** Begin Information supplied **
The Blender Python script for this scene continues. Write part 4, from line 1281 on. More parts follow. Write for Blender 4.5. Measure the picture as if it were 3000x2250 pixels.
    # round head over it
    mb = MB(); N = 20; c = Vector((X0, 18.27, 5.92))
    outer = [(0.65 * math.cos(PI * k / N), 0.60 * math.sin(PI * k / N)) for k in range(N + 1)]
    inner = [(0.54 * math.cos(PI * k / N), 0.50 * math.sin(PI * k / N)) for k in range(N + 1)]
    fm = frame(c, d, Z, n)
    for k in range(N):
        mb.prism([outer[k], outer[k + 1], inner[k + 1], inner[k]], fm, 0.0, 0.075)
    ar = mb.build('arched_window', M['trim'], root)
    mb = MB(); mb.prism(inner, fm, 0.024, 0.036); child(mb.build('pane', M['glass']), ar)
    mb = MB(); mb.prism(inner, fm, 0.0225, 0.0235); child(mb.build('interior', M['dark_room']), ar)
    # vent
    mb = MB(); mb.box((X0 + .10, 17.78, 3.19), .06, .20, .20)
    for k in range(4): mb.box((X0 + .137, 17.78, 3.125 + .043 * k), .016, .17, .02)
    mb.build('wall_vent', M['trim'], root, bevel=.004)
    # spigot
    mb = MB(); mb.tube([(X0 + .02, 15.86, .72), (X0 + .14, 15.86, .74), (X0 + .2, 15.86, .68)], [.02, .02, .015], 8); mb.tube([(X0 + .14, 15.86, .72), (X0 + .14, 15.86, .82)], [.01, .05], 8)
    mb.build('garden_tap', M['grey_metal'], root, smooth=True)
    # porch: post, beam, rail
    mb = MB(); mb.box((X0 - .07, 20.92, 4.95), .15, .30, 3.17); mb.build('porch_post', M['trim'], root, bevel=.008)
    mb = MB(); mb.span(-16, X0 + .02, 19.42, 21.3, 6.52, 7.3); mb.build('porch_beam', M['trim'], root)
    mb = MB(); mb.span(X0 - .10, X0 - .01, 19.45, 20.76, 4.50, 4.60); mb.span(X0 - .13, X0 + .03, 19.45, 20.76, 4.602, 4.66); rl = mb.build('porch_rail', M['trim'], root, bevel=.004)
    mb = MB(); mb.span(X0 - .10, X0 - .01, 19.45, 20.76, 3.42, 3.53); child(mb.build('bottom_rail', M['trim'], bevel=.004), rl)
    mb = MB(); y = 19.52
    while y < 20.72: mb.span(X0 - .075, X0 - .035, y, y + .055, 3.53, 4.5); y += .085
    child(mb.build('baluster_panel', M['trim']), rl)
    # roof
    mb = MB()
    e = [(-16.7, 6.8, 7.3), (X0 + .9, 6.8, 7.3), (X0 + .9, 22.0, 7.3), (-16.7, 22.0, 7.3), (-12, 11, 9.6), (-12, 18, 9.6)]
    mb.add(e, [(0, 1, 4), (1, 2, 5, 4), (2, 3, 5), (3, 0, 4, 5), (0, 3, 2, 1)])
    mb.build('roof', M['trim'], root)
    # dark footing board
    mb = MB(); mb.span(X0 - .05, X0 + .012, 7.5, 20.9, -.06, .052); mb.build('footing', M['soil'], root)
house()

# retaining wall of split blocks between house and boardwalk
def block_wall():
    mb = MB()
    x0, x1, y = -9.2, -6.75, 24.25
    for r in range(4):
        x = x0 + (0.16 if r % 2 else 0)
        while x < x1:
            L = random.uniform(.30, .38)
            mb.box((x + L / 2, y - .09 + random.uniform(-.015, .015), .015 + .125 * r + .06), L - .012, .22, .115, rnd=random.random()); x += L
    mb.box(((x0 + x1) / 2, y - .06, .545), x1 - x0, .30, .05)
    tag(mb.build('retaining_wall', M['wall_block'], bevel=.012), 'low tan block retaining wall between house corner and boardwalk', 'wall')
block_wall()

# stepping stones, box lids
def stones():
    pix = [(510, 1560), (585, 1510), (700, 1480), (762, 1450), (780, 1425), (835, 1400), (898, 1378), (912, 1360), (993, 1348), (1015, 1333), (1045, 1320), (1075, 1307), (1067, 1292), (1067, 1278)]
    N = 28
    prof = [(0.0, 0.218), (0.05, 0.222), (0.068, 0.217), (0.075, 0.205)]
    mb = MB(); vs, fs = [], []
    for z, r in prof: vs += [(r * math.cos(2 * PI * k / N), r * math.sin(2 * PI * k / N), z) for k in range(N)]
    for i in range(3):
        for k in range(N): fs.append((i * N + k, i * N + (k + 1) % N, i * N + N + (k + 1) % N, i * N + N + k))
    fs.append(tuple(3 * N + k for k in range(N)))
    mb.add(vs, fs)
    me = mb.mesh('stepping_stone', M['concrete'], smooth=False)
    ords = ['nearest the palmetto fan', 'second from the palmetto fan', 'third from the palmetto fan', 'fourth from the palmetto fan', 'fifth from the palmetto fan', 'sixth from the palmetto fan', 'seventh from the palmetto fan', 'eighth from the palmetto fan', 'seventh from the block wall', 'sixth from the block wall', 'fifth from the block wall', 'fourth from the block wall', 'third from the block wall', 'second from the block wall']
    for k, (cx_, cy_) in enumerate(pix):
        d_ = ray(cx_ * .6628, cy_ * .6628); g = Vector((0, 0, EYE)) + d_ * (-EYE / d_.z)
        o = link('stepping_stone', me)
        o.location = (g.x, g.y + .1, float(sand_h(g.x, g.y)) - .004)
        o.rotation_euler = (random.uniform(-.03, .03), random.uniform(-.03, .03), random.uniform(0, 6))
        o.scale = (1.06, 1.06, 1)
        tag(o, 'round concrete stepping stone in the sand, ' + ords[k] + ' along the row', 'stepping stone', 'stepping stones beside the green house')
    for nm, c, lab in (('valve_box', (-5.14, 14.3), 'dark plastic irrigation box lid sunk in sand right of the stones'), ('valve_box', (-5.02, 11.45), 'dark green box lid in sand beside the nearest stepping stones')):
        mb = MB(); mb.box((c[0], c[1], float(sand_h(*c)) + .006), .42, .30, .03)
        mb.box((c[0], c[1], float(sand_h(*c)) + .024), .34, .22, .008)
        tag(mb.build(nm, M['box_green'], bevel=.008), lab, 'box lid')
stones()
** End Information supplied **
▶ [Request] Write out the whole listing again. Match it word for word.

▶ [Response]
The Blender Python script for this scene continues. Write part 4, from line 1281 on. More parts follow. Write for Blender 4.5. Measure the picture as if it were 3000x2250 pixels.
    # round head over it
    mb = MB(); N = 20; c = Vector((X0, 18.27, 5.92))
    outer = [(0.65 * math.cos(PI * k / N), 0.60 * math.sin(PI * k / N)) for k in range(N + 1)]
    inner = [(0.54 * math.cos(PI * k / N), 0.50 * math.sin(PI * k / N)) for k in range(N + 1)]
    fm = frame(c, d, Z, n)
    for k in range(N):
        mb.prism([outer[k], outer[k + 1], inner[k + 1], inner[k]], fm, 0.0, 0.075)
    ar = mb.build('arched_window', M['trim'], root)
    mb = MB(); mb.prism(inner, fm, 0.024, 0.036); child(mb.build('pane', M['glass']), ar)
    mb = MB(); mb.prism(inner, fm, 0.0225, 0.0235); child(mb.build('interior', M['dark_room']), ar)
    # vent
    mb = MB(); mb.box((X0 + .10, 17.78, 3.19), .06, .20, .20)
    for k in range(4): mb.box((X0 + .137, 17.78, 3.125 + .043 * k), .016, .17, .02)
    mb.build('wall_vent', M['trim'], root, bevel=.004)
    # spigot
    mb = MB(); mb.tube([(X0 + .02, 15.86, .72), (X0 + .14, 15.86, .74), (X0 + .2, 15.86, .68)], [.02, .02, .015], 8); mb.tube([(X0 + .14, 15.86, .72), (X0 + .14, 15.86, .82)], [.01, .05], 8)
    mb.build('garden_tap', M['grey_metal'], root, smooth=True)
    # porch: post, beam, rail
    mb = MB(); mb.box((X0 - .07, 20.92, 4.95), .15, .30, 3.17); mb.build('porch_post', M['trim'], root, bevel=.008)
    mb = MB(); mb.span(-16, X0 + .02, 19.42, 21.3, 6.52, 7.3); mb.build('porch_beam', M['trim'], root)
    mb = MB(); mb.span(X0 - .10, X0 - .01, 19.45, 20.76, 4.50, 4.60); mb.span(X0 - .13, X0 + .03, 19.45, 20.76, 4.602, 4.66); rl = mb.build('porch_rail', M['trim'], root, bevel=.004)
    mb = MB(); mb.span(X0 - .10, X0 - .01, 19.45, 20.76, 3.42, 3.53); child(mb.build('bottom_rail', M['trim'], bevel=.004), rl)
    mb = MB(); y = 19.52
    while y < 20.72: mb.span(X0 - .075, X0 - .035, y, y + .055, 3.53, 4.5); y += .085
    child(mb.build('baluster_panel', M['trim']), rl)
    # roof
    mb = MB()
    e = [(-16.7, 6.8, 7.3), (X0 + .9, 6.8, 7.3), (X0 + .9, 22.0, 7.3), (-16.7, 22.0, 7.3), (-12, 11, 9.6), (-12, 18, 9.6)]
    mb.add(e, [(0, 1, 4), (1, 2, 5, 4), (2, 3, 5), (3, 0, 4, 5), (0, 3, 2, 1)])
    mb.build('roof', M['trim'], root)
    # dark footing board
    mb = MB(); mb.span(X0 - .05, X0 + .012, 7.5, 20.9, -.06, .052); mb.build('footing', M['soil'], root)
house()

# retaining wall of split blocks between house and boardwalk
def block_wall():
    mb = MB()
    x0, x1, y = -9.2, -6.75, 24.25
    for r in range(4):
        x = x0 + (0.16 if r % 2 else 0)
        while x < x1:
            L = random.uniform(.30, .38)
            mb.box((x + L / 2, y - .09 + random.uniform(-.015, .015), .015 + .125 * r + .06), L - .012, .22, .115, rnd=random.random()); x += L
    mb.box(((x0 + x1) / 2, y - .06, .545), x1 - x0, .30, .05)
    tag(mb.build('retaining_wall', M['wall_block'], bevel=.012), 'low tan block retaining wall between house corner and boardwalk', 'wall')
block_wall()

# stepping stones, box lids
def stones():
    pix = [(510, 1560), (585, 1510), (700, 1480), (762, 1450), (780, 1425), (835, 1400), (898, 1378), (912, 1360), (993, 1348), (1015, 1333), (1045, 1320), (1075, 1307), (1067, 1292), (1067, 1278)]
    N = 28
    prof = [(0.0, 0.218), (0.05, 0.222), (0.068, 0.217), (0.075, 0.205)]
    mb = MB(); vs, fs = [], []
    for z, r in prof: vs += [(r * math.cos(2 * PI * k / N), r * math.sin(2 * PI * k / N), z) for k in range(N)]
    for i in range(3):
        for k in range(N): fs.append((i * N + k, i * N + (k + 1) % N, i * N + N + (k + 1) % N, i * N + N + k))
    fs.append(tuple(3 * N + k for k in range(N)))
    mb.add(vs, fs)
    me = mb.mesh('stepping_stone', M['concrete'], smooth=False)
    ords = ['nearest the palmetto fan', 'second from the palmetto fan', 'third from the palmetto fan', 'fourth from the palmetto fan', 'fifth from the palmetto fan', 'sixth from the palmetto fan', 'seventh from the palmetto fan', 'eighth from the palmetto fan', 'seventh from the block wall', 'sixth from the block wall', 'fifth from the block wall', 'fourth from the block wall', 'third from the block wall', 'second from the block wall']
    for k, (cx_, cy_) in enumerate(pix):
        d_ = ray(cx_ * .6628, cy_ * .6628); g = Vector((0, 0, EYE)) + d_ * (-EYE / d_.z)
        o = link('stepping_stone', me)
        o.location = (g.x, g.y + .1, float(sand_h(g.x, g.y)) - .004)
        o.rotation_euler = (random.uniform(-.03, .03), random.uniform(-.03, .03), random.uniform(0, 6))
        o.scale = (1.06, 1.06, 1)
        tag(o, 'round concrete stepping stone in the sand, ' + ords[k] + ' along the row', 'stepping stone', 'stepping stones beside the green house')
    for nm, c, lab in (('valve_box', (-5.14, 14.3), 'dark plastic irrigation box lid sunk in sand right of the stones'), ('valve_box', (-5.02, 11.45), 'dark green box lid in sand beside the nearest stepping stones')):
        mb = MB(); mb.box((c[0], c[1], float(sand_h(*c)) + .006), .42, .30, .03)
        mb.box((c[0], c[1], float(sand_h(*c)) + .024), .34, .22, .008)
        tag(mb.build(nm, M['box_green'], bevel=.008), lab, 'box lid')
stones()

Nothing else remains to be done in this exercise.